Joan told her son after he became a priest: “You know, you didn’t stand a chance. You had so much grace poured out on you!”

Joan and her husband eventually had six children in all, three sons and three daughters.

When her son, then-Father Jim, received the news he had been appointed bishop of the Diocese of Gallup, he called Joan to tell her he needed to see her. The pair had lunch at Liberty Market in downtown Gilbert, the same spot Joan and her husband stopped for groceries when they first arrived in the East Valley decades previously.

The news of her son’s elevation to bishop was stunning, Joan notes.

“He told me, and I thought my heart was going to stop. And he said he thought for a minute he’d killed his mother,” Joan chuckles.

So what kind of child was Bishop Wall growing up? 

“He was just a run-of-the-mill kid growing up,” Joan says with a laugh. She pauses, thinking back.

Joan Wall pictured in her Chandler, Ariz. home.

“He did do one thing that nobody else did. He used to get my old Bible that I’d gotten in the fifth grade from the Methodist church, and he would go out in the backyard. He would have church, and he’d be the priest.
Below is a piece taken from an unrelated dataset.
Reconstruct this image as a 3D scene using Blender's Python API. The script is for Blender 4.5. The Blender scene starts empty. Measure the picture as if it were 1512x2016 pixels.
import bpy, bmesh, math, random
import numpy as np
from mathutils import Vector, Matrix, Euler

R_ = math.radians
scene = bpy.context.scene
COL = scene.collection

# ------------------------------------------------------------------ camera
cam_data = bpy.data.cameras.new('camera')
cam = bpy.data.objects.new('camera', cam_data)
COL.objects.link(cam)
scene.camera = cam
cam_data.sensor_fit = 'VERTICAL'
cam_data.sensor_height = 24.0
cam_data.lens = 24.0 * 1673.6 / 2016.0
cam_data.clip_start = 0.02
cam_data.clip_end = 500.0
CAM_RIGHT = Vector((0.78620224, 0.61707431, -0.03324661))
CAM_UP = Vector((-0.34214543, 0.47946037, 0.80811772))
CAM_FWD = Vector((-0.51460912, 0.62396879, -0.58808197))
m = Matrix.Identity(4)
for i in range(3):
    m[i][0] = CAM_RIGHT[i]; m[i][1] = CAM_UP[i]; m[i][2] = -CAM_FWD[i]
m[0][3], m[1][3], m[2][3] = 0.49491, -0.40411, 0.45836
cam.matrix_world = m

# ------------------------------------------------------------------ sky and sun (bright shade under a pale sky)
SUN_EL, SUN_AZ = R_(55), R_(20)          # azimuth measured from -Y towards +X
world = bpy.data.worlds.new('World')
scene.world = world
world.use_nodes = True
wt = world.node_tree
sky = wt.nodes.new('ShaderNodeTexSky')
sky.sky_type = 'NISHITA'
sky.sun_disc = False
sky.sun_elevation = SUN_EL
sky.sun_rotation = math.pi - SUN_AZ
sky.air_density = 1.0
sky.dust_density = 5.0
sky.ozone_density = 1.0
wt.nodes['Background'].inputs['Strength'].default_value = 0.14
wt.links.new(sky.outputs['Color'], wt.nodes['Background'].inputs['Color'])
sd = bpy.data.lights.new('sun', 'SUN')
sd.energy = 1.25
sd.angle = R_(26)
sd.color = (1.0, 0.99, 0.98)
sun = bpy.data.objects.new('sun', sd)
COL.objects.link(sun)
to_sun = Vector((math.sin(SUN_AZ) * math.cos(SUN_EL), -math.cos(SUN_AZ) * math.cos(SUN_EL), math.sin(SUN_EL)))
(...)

He’s the only one of all of them who ever did anything like that.”

And just how did she manage to raise a young man who would eventually bear the miter and crozier?

“We always gathered for dinner every night,” Joan says. “I just think that is one of the biggest things you can do for your family is all gather together at least once.” They prayed grace before meals, and Joan says she and her husband made sure the children attended religious instruction classes, then known as CCD (Confraternity of Christian Doctrine).

In the end, though, Joan cautions, “It’s up to God. But I think the biggest thing is, you honor priests, and you honor the Church. Maybe you’re unhappy about something and you talk about it, but you don’t let your kids hear you running the Church down.

“I think if eventually they’re called, the ground will be fertile there so they can do it and feel comfortable about doing it.”